-- start --

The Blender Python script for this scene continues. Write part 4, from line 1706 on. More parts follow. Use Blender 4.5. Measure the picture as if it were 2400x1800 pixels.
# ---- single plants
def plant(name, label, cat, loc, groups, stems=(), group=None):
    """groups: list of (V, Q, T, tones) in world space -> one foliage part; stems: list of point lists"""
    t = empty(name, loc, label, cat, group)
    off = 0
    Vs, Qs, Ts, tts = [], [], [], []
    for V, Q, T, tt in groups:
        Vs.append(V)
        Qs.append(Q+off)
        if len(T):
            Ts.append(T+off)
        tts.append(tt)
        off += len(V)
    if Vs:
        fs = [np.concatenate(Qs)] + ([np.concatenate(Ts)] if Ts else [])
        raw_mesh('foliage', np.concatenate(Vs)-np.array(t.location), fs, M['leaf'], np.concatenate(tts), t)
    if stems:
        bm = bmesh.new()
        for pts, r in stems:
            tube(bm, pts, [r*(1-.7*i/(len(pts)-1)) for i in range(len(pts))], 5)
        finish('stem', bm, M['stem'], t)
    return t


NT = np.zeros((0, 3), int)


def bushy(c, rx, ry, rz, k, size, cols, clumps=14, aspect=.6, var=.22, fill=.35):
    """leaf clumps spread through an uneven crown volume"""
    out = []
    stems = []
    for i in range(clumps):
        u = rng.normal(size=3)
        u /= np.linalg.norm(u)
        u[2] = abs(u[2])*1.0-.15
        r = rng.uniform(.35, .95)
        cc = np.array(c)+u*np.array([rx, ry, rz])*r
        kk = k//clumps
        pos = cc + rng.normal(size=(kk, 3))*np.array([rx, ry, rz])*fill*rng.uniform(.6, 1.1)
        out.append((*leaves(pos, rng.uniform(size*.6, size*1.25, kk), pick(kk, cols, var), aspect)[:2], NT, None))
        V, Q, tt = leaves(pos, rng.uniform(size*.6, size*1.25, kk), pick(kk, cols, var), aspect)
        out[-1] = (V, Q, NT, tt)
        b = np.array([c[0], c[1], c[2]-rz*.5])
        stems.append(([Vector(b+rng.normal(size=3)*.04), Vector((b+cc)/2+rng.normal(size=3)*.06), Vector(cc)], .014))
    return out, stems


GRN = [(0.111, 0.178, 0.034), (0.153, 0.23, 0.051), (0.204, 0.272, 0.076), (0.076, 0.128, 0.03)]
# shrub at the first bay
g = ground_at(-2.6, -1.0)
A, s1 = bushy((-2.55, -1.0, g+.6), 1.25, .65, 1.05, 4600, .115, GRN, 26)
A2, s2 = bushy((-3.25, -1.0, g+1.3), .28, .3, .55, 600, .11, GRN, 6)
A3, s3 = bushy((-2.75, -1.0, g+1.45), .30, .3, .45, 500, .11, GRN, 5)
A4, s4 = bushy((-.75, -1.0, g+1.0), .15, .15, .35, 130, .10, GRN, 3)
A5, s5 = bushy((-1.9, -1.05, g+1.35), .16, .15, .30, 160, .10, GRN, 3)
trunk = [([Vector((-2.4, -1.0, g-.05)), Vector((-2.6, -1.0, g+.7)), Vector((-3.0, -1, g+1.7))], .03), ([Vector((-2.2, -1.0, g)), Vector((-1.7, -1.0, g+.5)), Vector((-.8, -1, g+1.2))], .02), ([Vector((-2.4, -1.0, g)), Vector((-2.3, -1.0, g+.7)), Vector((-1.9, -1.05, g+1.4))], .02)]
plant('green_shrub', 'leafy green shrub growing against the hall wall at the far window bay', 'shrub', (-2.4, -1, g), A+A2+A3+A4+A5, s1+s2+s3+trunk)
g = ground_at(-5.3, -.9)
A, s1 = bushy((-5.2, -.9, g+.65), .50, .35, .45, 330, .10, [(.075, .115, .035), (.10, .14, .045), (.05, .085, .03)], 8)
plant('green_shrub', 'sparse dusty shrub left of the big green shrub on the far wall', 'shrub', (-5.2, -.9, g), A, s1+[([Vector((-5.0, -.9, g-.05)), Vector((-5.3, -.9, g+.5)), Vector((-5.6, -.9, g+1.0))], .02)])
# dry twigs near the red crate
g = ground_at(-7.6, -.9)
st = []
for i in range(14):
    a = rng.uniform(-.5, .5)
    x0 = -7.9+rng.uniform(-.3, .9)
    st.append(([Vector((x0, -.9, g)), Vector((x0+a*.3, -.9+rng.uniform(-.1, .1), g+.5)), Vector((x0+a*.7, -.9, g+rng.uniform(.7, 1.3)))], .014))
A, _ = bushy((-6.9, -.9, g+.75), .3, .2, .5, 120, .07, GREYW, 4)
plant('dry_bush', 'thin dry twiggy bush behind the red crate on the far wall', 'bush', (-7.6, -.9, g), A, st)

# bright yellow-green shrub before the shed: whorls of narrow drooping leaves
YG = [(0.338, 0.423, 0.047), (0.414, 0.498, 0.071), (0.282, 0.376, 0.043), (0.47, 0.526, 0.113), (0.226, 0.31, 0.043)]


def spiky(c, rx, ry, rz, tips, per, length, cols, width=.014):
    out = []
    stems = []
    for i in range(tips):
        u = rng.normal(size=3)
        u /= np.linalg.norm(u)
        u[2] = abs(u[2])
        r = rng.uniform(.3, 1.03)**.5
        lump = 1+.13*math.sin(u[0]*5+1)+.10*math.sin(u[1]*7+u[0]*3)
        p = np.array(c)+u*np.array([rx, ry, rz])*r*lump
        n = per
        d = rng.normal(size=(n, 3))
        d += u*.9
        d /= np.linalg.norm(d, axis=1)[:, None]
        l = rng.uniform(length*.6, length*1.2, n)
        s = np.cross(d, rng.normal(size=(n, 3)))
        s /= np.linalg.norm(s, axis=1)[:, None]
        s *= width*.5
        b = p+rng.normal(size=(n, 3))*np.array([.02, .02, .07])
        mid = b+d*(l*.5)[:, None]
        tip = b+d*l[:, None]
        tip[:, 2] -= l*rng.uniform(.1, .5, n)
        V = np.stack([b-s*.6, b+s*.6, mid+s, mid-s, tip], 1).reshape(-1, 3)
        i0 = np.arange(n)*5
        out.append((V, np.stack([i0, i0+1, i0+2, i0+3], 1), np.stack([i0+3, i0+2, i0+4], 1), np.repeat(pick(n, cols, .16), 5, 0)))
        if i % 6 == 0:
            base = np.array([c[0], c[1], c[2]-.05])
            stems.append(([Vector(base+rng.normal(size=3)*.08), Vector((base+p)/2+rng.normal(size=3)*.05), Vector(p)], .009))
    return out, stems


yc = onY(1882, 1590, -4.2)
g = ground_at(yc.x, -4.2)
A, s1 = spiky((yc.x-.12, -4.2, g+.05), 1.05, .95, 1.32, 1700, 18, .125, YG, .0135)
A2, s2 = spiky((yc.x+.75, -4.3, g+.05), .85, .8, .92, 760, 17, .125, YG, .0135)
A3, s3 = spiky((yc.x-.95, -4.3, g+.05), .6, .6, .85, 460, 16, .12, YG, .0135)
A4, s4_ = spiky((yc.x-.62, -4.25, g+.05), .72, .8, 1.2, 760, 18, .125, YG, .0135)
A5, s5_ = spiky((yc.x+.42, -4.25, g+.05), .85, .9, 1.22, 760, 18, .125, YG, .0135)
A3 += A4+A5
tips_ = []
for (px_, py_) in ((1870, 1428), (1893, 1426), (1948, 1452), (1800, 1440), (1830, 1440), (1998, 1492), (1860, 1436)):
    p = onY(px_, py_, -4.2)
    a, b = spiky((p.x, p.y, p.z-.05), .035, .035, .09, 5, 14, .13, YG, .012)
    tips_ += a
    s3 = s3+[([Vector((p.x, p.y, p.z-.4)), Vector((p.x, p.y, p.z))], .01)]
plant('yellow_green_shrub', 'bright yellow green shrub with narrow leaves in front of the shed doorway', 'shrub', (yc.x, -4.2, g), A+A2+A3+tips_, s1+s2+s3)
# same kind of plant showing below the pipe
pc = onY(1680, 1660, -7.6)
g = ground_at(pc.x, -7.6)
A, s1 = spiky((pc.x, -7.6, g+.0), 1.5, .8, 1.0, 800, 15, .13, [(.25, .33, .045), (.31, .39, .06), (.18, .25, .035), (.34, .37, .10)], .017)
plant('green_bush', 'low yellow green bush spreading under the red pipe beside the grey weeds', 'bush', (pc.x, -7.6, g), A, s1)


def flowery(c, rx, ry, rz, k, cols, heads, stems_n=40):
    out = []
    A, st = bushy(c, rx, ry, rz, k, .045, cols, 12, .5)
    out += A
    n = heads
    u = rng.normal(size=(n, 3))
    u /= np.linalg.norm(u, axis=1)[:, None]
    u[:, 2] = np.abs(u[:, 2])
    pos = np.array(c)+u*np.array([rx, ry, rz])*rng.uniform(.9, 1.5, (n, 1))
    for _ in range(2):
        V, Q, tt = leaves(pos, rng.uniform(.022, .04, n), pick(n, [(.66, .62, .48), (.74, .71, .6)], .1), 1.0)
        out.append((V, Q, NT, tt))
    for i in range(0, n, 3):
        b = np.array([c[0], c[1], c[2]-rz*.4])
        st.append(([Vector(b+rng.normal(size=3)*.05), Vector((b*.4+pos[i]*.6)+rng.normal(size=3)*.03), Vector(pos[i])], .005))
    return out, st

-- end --

WRITTEN INSTRUCTION
Using the data above, restate word for word the lines from its opening line through the line that contains "NT = np.zeros((0, 3), int)", and no more.

FINAL RESULT
The Blender Python script for this scene continues. Write part 4, from line 1706 on. More parts follow. Use Blender 4.5. Measure the picture as if it were 2400x1800 pixels.
# ---- single plants
def plant(name, label, cat, loc, groups, stems=(), group=None):
    """groups: list of (V, Q, T, tones) in world space -> one foliage part; stems: list of point lists"""
    t = empty(name, loc, label, cat, group)
    off = 0
    Vs, Qs, Ts, tts = [], [], [], []
    for V, Q, T, tt in groups:
        Vs.append(V)
        Qs.append(Q+off)
        if len(T):
            Ts.append(T+off)
        tts.append(tt)
        off += len(V)
    if Vs:
        fs = [np.concatenate(Qs)] + ([np.concatenate(Ts)] if Ts else [])
        raw_mesh('foliage', np.concatenate(Vs)-np.array(t.location), fs, M['leaf'], np.concatenate(tts), t)
    if stems:
        bm = bmesh.new()
        for pts, r in stems:
            tube(bm, pts, [r*(1-.7*i/(len(pts)-1)) for i in range(len(pts))], 5)
        finish('stem', bm, M['stem'], t)
    return t


NT = np.zeros((0, 3), int)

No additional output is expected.